Concedidas de modo fragmentado e sem regulamentação específica que dê uniformidade aos critérios, essas pensões oneram a Seguridade Social de modo pouco previsível. O valor também não está estabelecido em nenhuma legislação, mas um referencial comum é o teto do INSS, atualmente em pouco mais de R$ 6 mil.
PublicidadeEm um estudo publicado em 2006 (leia a íntegra aqui), a consultoria legislativa da Câmara dos Deputados alertou para a necessidade de haver critérios gerais para o benefício para prevenir abusos e favoritismos.
Na visão da consultora legislativa Verônica Rocha, autora do estudo, as pensões deveriam ter critério indenizatório e sua motivação deveria se ater aos casos de substituição do rendimento do cidadão vítima de morte ou danos que afetam sua capacidade laboral decorrentes de situações que tenham acontecido em dependências da União ou que tenham sido causados por atentado político ou agentes públicos.
Casos recentes
Propostas de concessão de pensões especiais não são algo incomum no Congresso. Na semana passada, por exemplo, a líder do Psol, Fernanda Melchionna, propôs o pagamento de um auxílio especial de um salário mínimo mensal para os dependentes econômicos dos trabalhadores que venham a falecer em decorrência da exposição ao coronavírus no exercício de suas funções profissionais.
Em 2017, o senador Romário (Podemos-RJ) propôs o benefício a familiares de jogadores da Chapecoense mortos no acidente aéreo em que morreu a maior parte do time, além de outros profissionais que estavam na mesma aeronave.
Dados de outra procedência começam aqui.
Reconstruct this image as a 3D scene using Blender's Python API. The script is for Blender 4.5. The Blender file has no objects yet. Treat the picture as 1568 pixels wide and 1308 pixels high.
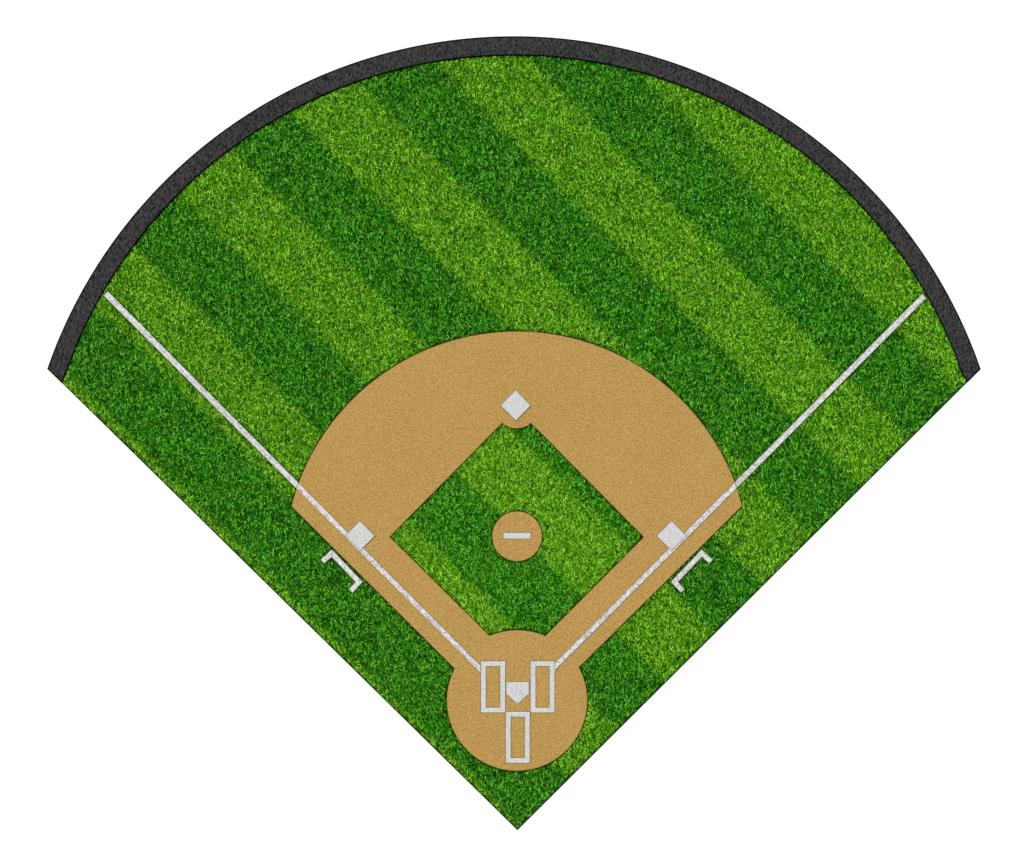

A proposta está sob relatoria de Tasso Jereissati (PSDB-CE) na Comissão de Constituição e Justiça.
Em 2014, quem recebeu direito à pensão vitalícia foi a ex-ginasta Laís Souza, que ficou tetraplégica em um acidente de esqui enquanto se preparava para representar o Brasil nas Olimpíadas de Inverno. O valor estipulado na época foi R$ R$ 4,3 mil mensais.
Chico Xavier e descendentes de Tirantes
Nos anos 1990, as pensões especiais foram concedidas a algumas personalidades e seus dependentes. Em 1992, Chico Xavier passou a receber o benefício, por iniciativa do senador Humberto Lucena. Entre os argumentos, o fato de Chico Xavier ser “consagrado em nosso País como um cidadão de excepcional bondade e de altos méritos pelas obras humanas e sociais que implantou e continua implantando por todo o território nacional”.
Em 1996 a Câmara aprovou um projeto encaminhado em 1993 pelo então presidente Itamar Franco, que concedia pensão especial a Lúcia de Oliveira Menezes, tetraneta de Joaquim José da Silva Xavier, o Tiradentes. Lúcia foi a última descendente de Tiradentes a receber o benefício, fixado em duas vezes o salário mínimo, mas não foi a primeira. Segundo reportagem de Bernardo Mello Franco publicada na Folha de S. Paulo em 2011, desde 1969, sete descendentes do herói nacional receberam o benefício.
Além dos nomes famosos, há outros beneficiários das pensões especiais cujas justificativas para o pagamento estão mais alinhadas ao que indica a consultoria legislativa da Câmara. Nesse rol estão descendentes de pessoas mortas em dependências da União, em acidentes causados por agentes públicos ou em atentados políticos durante a ditadura militar.